3.5.6 - Monopolistic Competition Flashcards
Why is monopolistic competition particularly interesting?
It resembles both perfect competition and monopoly.
How does monopolistic competition resemble perfect competition?
Large number of firms in the market.
No barriers to entry / exit in the long run.
Firms are attracted by supernormal profit in the short-run and compete away supernormal profit for others.
How does monopolistic competition resemble a monopoly?
Each firm faces a downward-sloping demand curve.
Each firm produces a different, non-homogeneous good which are partial but not perfect substitutes of one another.
The marginal revenue curve is below the average revenue curve which is the demand curve.
Firms have price setting powers.
What does the demand curve represent in monopolistic competition?
Demand for the output of the whole market rather than just one firm.
What is different about the gradient of the demand curve in a monopoly compared to monopolistic competition?
The demand curve of a firm in monopolistic competition are more elastic than in a pure monopoly.
Why can firms in monopolistic competition markets not make supernormal profit in the long-run?
The lack of entry/exit barriers cause firms to enter or leave the market in periods of supernormal or subnormal profit so firms make normal profit in the long-run.
What happens in the long-run of firms in monopolistic competition markets?

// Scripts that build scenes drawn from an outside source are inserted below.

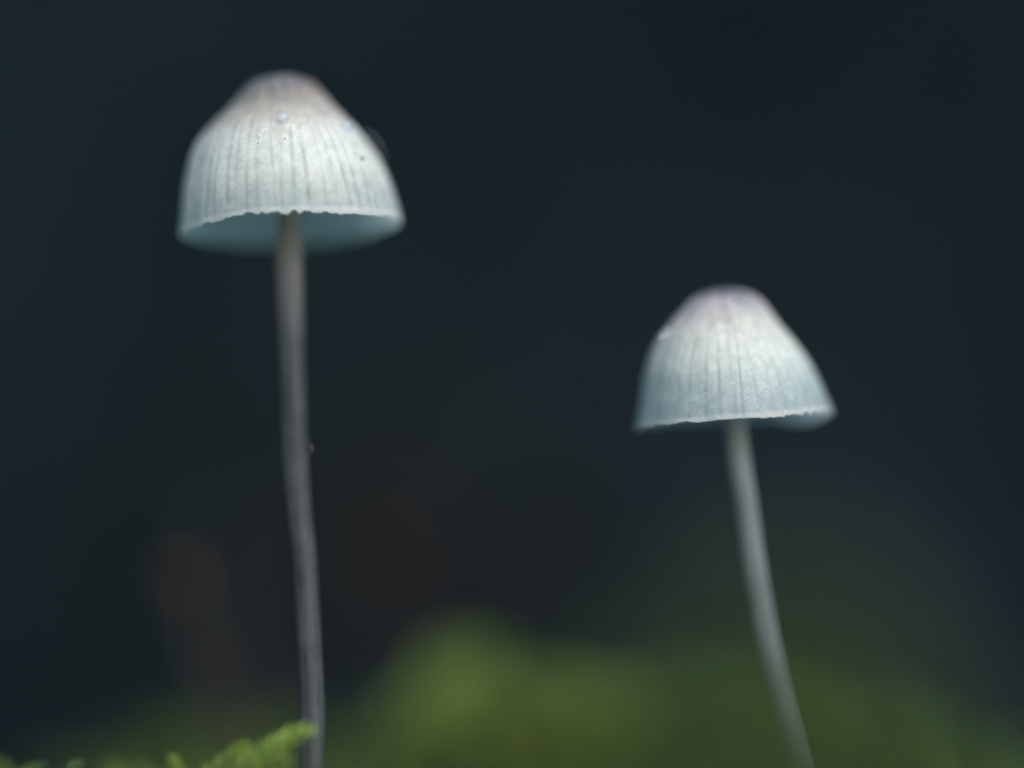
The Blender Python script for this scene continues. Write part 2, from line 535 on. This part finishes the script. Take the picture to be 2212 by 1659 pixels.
# ------------------------------------------------------------------ mushrooms
def smooth_profile(ts, rs, nrow):
    """rows of (t, r) from apex to rim, evenly spaced along the curve"""
    ts = np.array(ts, float); rs = np.array(rs, float)
    # parabola-like start near the apex, dense sampling then arc-length resampling
    q = np.linspace(0, 1, 1200) ** 2
    # monotone smooth interpolation of r^2 against t near the tip, of r beyond it
    rr = np.sqrt(np.clip(np.interp(q, ts, rs ** 2), 0, None))
    kk = 41; ker = np.hanning(kk); ker /= ker.sum()
    pad = np.concatenate([-rr[1:kk][::-1], rr, 2 * rr[-1] - rr[-kk:-1][::-1]])
    rr = np.convolve(pad, ker, 'same')[kk - 1:kk - 1 + len(rr)]
    rr[0] = 0
    seg = np.hypot(np.diff(q), np.diff(rr)); s = np.concatenate([[0], np.cumsum(seg)]); s /= s[-1]
    u = np.linspace(0, 1, nrow)
    return np.interp(u, s, q), np.interp(u, s, rr)


def build_cap(parent, prof, Rr, H, base, tilt, nstria, seed, rimf, mat, gmat, stria_start, wrinkle=1.0, shapef=None):
    rs = np.random.default_rng(seed)
    NU, NV = 170, 560
    tt, rr = smooth_profile(prof[0], prof[1], NU)
    u = np.linspace(0, 1, NU)
    phi = np.linspace(0, 2 * PI, NV, endpoint=False)
    # striae: dark grooves with their own start, depth and slight wander
    groove = np.zeros((NU, NV))
    k = 0
    angs = (np.arange(nstria) + rs.uniform(-.24, .24, nstria)) / nstria * 2 * PI
    for a in angs:
        st = stria_start + rs.uniform(-.10, .16)
        amp = rs.uniform(0.6, 1.0) * np.clip((u - st) / 0.16, 0, 1)
        amp = amp * (1 - 0.55 * np.clip((u - 0.9) / 0.1, 0, 1))
        wd = rs.uniform(0.016, 0.028) * (1.0 + 0.5 * np.clip(0.6 - u, 0, 1))
        cen = a + 0.02 * np.sin(u * rs.uniform(4, 9) + rs.uniform(0, 6)) * rs.uniform(0, 1)
        d = np.angle(np.exp(1j * (phi[None, :] - cen[:, None])))
        groove = np.maximum(groove, amp[:, None] * np.exp(-(d / wd[:, None]) ** 2))
    groove *= 0.75 + 0.5 * np.clip(vnoise2(phi[None, :] * 14 + 0 * u[:, None], u[:, None] * 22 + 0 * phi[None, :], seed + 5), -1, 1)
    # puckers at the umbo, running down from the apex
    puck = 0.5 + 0.5 * vnoise2(phi[None, :] * 11 / PI + 0 * u[:, None] + 3, u[:, None] * 9 + 2 * np.sin(phi[None, :]), seed + 9)
    puck = np.clip(puck * 2.4 - 0.75, 0, 1) * np.exp(-((u[:, None] - 0.2) / 0.15) ** 2)
    puck[:, :] *= 1
    rad = rr[:, None] * np.ones(NV)[None, :]
    rad = rad * (1 + 0.012 * np.sin(phi * 2 + seed)[None, :] + 0.008 * pnoise(phi, [(9, 1)], seed)[None, :] * u[:, None])
    if shapef is not None: rad = rad + shapef(u[:, None], phi[None, :])
    x = rad * Rr; z = H * (1 - tt)[:, None] * np.ones(NV)[None, :]
    # normal direction of the profile for displacements
    dr = np.gradient(rr * Rr); dz = np.gradient(H * (1 - tt))
    nl = np.hypot(dr, dz); nr, nz = -dz / nl, dr / nl
    disp = -0.000032 * groove - 0.00012 * wrinkle * puck + 0.00006 * vnoise2(phi[None, :] * 6 + 0 * u[:, None], u[:, None] * 7 + 0 * phi[None, :], seed + 2) * np.clip(u * 6, 0, 1)[:, None]
    x = x + disp * nr[:, None]; z = z + disp * nz[:, None]
    # rim: slow waves plus a ragged toothed edge
    edge = np.clip((u - 0.86) / 0.14, 0, 1)[:, None] ** 2
    teeth = pnoise(phi, [(64, 0.55), (130, 0.8), (260, 0.45)], seed + 1)
    irregular = np.clip(0.5 + 0.8 * pnoise(phi, [(17, 1)], seed + 8), 0.25, 1.3)
    rim_drop = rimf(phi)
    z = z + edge * (rim_drop + 0.00013 * teeth * irregular * np.clip((u[:, None] - 0.97) / 0.03, 0, 1))
    outer = np.stack([x * np.cos(phi), x * np.sin(phi), z], -1)
    # inner shell
    thick = (0.00055 - 0.00043 * np.clip(u * 1.25, 0, 1))[:, None]
    xi = np.clip(x - thick * nr[:, None], 0.00002, None); zi = z - thick * nz[:, None]
    xi[-1] = x[-1] - 0.00008
    zi[-1] = z[-1] + 0.00001
    inner = np.stack([xi * np.cos(phi), xi * np.sin(phi), zi], -1)[::-1]
    allv = np.concatenate([outer, inner]).reshape(-1, 3)
    A = np.concatenate([u, u[::-1]])[:, None] * np.ones(NV)
    G = np.concatenate([np.clip(groove + 0.0, 0, 1) , groove[::-1] * 0])
    G[:NU] = np.clip(G[:NU] + 1.6 * puck, 0, 1.25)
    mgo = np.clip((u - 0.964) / 0.018, 0, 1)[:, None] * (0.75 + 0.25 * teeth[None, :])
    MG = np.concatenate([mgo, 0.6 * mgo[::-1]])
    F = grid_faces(NU * 2, NV, True)[:, ::-1]
    Rm = np.array(tilt)
    Vw = allv @ Rm.T + np.array(base)
    cap = mesh_obj('cap', Vw, F, mat, parent, attrs={'along': A.ravel(), 'stria': G.ravel(), 'margin': MG.ravel()})
    cap.data.materials.append(M_cap_in)
    mi = np.zeros(len(F), dtype=np.int32); mi[NU * NV:] = 1
    cap.data.polygons.foreach_set('material_index', mi)
    # gills: thin blades under the cap, from near the stem to the margin, every other one short
    gv, gf, off = [], [], 0
    ng = 64
    for i in range(ng):
        a = (i + rs.uniform(-.2, .2)) / ng * 2 * PI
        j = int(round(a / (2 * PI) * NV)) % NV
        u0 = 0.16 if i % 2 == 0 else 0.5
        ids = np.linspace(u0 * (NU - 1), 0.975 * (NU - 1), 24).astype(int)
        w = np.linspace(0, 1, 24)
        depth = (0.0008 if i % 2 == 0 else 0.0005) * np.clip(w * 5, 0.1, 1) * np.clip((1 - w) * 3.0, 0.04, 1)
        top_r = xi[ids, j] + 0.00004; top_z = zi[ids, j] + 0.00002
        lo_r = np.clip(top_r - depth * 0.75 * nr[ids], 0.0005, None); lo_z = top_z - depth * (0.35 + 0.65 * nz[ids])
        P = np.concatenate([np.stack([top_r * math.cos(a), top_r * math.sin(a), top_z], -1),
                            np.stack([lo_r * math.cos(a), lo_r * math.sin(a), lo_z], -1)])
        gv.append(P @ Rm.T + np.array(base))
        for q in range(23):
            gf.append([off + q, off + q + 1, off + 24 + q + 1, off + 24 + q])
        off += 48
    gl = mesh_obj('gills', np.concatenate(gv), np.array(gf), gmat, parent)
    gl['kind'] = 'stuff'
    return cap


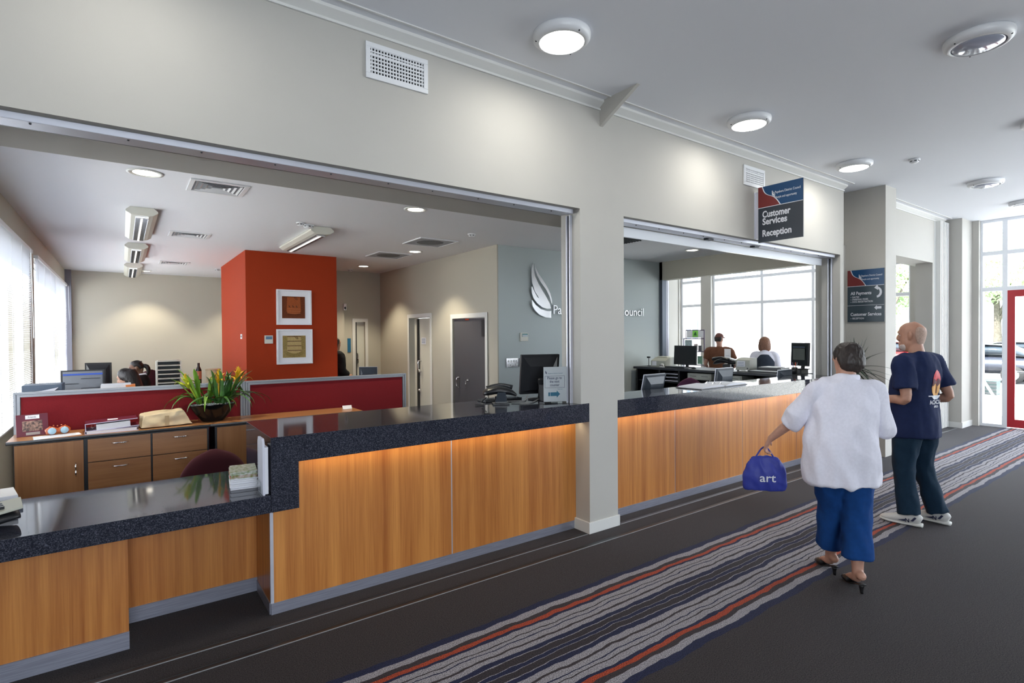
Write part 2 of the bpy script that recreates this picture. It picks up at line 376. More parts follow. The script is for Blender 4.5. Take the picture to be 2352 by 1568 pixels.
# aluminium sliding-panel post at the end of the blue wall
po = struct('trim_sliding_post', MB().box(8.57, 8.69, 6.86, 6.98, 0, OC), mat('slate_metal', (.10, .12, .15), .4, .4))
part('channel', MB().box(8.69, 8.73, 6.88, 6.96, 0, 2.75), alu2, po); part('channel', MB().box(8.75, 8.79, 6.88, 6.96, 0, 2.75), alu2, po)
# unseen sides of the lobby: wall with windows on the right-hand side and a wall behind
w2 = MB().box(-6, 12.9, -3.4, -3.2, 0, .3).box(-6, 12.9, -3.4, -3.2, 3.4, LC)
for a, b in ((-6, -1.5), (1.5, 7.6), (9.8, 10.1), (12.3, 12.9)): w2.box(a, b, -3.4, -3.2, .3, 3.4)  # unseen near window is added to light the counter fronts
struct('wall_right', w2, wall_w)
struct('wall_behind', MB().box(-6.2, -6, -3.4, 3.59, 0, LC), wall_w)
struct('wall_office_side', MB().box(-6, -5.9, 3.59, 3.8, 0, HZ).box(-6, WX, 4.4, 4.5, 0, HZ).box(-6, WX, 3.59, 4.5, HZ, HZ+.1), office_w)

# ------------------------------------------------------------------ facade
FT = (2.46, 3.10)
def window(n, y0, y1, muls, top=3.64, base=.04):
    o = struct('window_%d' % n, MB().box(XG, XG+.12, y0, y0+.05, 0, top+.06).box(XG, XG+.12, y1-.05, y1, 0, top+.06).box(XG, XG+.12, y0+.05, y1-.05, 0, base).box(XG, XG+.12, y0+.05, y1-.05, top, top+.06), white_gl)
    ys = [y0+.05]
    for m in muls:
        part('mullion', MB().box(XG, XG+.12, m-.032, m+.032, base, top), white_gl, o); ys += [m-.032, m+.032]
    ys.append(y1-.05)
    for a, b in zip(ys[::2], ys[1::2]):
        zs = [base]
        for t in FT: part('transom', MB().box(XG, XG+.12, a, b, t-.035, t+.035), white_gl, o); zs += [t-.035, t+.035]
        zs.append(top)
        for c, d in zip(zs[::2], zs[1::2]): part('pane', MB().box(XG+.055, XG+.065, a, b, c, d), glass_m, o)
    return o
wf = MB()
for a, b in ((9.47, 9.6), (8.47, 8.78), (3.0, 4.05)):
    if b-a > .1: wf.box(XG-.1, XG+.25, a, b, 0, LC)
struct('wall_facade_piers', wf, wall_w)
window(1, 8.781, 9.469, []); window(2, 4.051, 8.469, [5.93, 7.13]); 
# entrance screen with red door
o = struct('window_3', MB().box(XG, XG+.12, 2.965, 2.999, 0, 3.7).box(XG, XG+.12, 2.70, 2.965, 0, .05).box(XG, XG+.12, 2.70, 2.965, 3.65, 3.7).box(XG, XG+.12, -3.2, 2.70, 3.65, 3.7), white_gl)
part('mullion', MB().box(XG, XG+.12, 2.63, 2.70, 0, 3.65), white_gl, o)
zs = [.05, FT[0]-.035, FT[0]+.035, FT[1]-.035, FT[1]+.035, 3.65]
for t in FT: part('transom', MB().box(XG, XG+.12, 2.70, 2.965, t-.035, t+.035), white_gl, o); part('transom', MB().box(XG, XG+.12, -3.2, 2.63, t-.035, t+.035), white_gl, o)
for c, d in zip(zs[::2], zs[1::2]): part('pane', MB().box(XG+.055, XG+.065, 2.70, 2.965, c, d), glass_m, o)
for c, d in ((FT[0]+.035, FT[1]-.035), (FT[1]+.035, 3.65)): part('pane', MB().box(XG+.055, XG+.065, -3.2, 2.63, c, d), glass_m, o)
for k, (a, b) in enumerate(((1.72, 2.63), (.80, 1.71))):
    d = thing('entrance_door', ('red framed glass entrance door beside the white mullion' if k == 0 else 'second red framed glass leaf of the entrance doors'), 'door', (XG+.03, (a+b)/2, 0))
    part('frame', MB().box(XG, XG+.06, b-.10, b, .02, FT[0]-.036).box(XG, XG+.06, a, a+.10, .02, FT[0]-.036).box(XG, XG+.06, a+.1, b-.1, .02, .16).box(XG, XG+.06, a+.1, b-.1, 2.31, FT[0]-.036), red_door, d)
    part('pane', MB().box(XG+.025, XG+.035, a+.1, b-.1, .16, 2.31), glass_m, d)
    part('push_bar', MB().tube([(XG-.05, a+.14, 1.0), (XG-.05, b-.14, 1.0)], .012), steel, d)
struct('window_4', MB().box(XG+.055, XG+.065, -3.2, .79, .05, FT[0]-.035), glass_m)
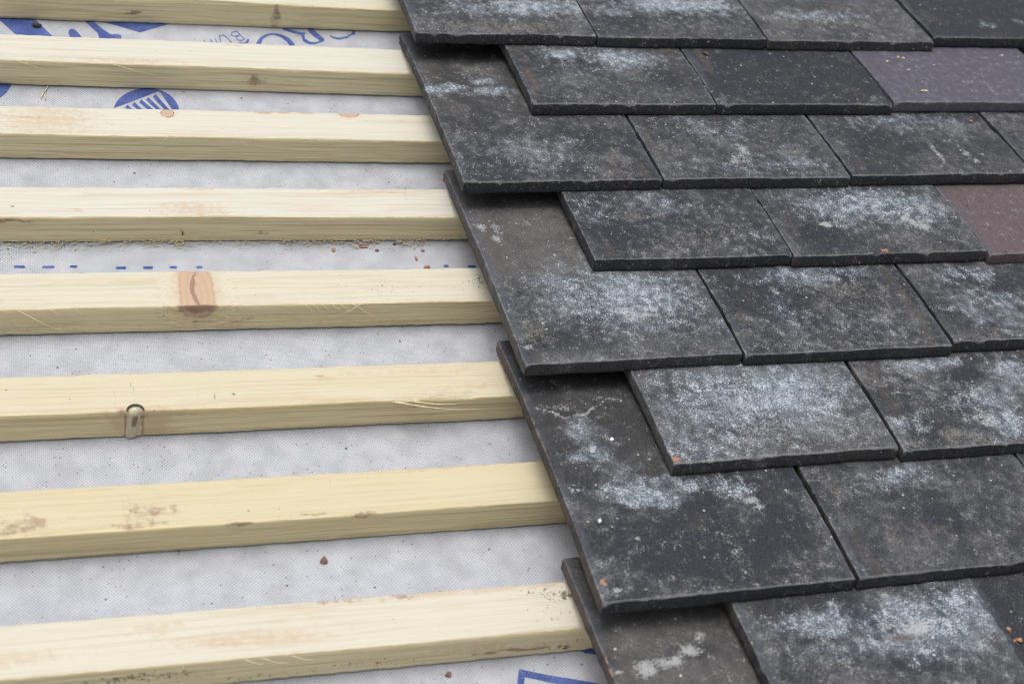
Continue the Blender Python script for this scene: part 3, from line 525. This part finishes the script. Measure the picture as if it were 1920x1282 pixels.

The demand curve shifts leftward as firms enter the market.
When is long-run profit maximisation achieved in monopolistic competition markets?
When AR = ATC.
Where is long-run profit maximisation achieved on this graph?
At point B.
What happens when AR touches the ATC curve?
All abnormal profit has been removed, and the firm has maximised long-run profit.
What happens in monopolistic competition in terms of efficiency?
Firms are both productively and allocatively inefficient.
P > MC and the firm produces above the lowest point on its ATC curve.
Why do monopolistically competitive firms not produce at the lowest point on their ATC curve?
There are no economies of scale to take advantage of.
What does not producing at the lowest point on an ATC mean for monopolistically competitive firms?
This is productive inefficiency, and takes the form of excess capacity, measured by the difference between Q1 and Q2.
What must monopolistically competitive firms do in the long-run to ensure normal profits are made?
Unnecessary costs must be eliminated, or normal profits will not be made.
Why do monopolistic firms need to remove unnecessary costs in the long-run?
If they are not removed, subnormal profits will be made due to new firms entering the market in monopolistic competition.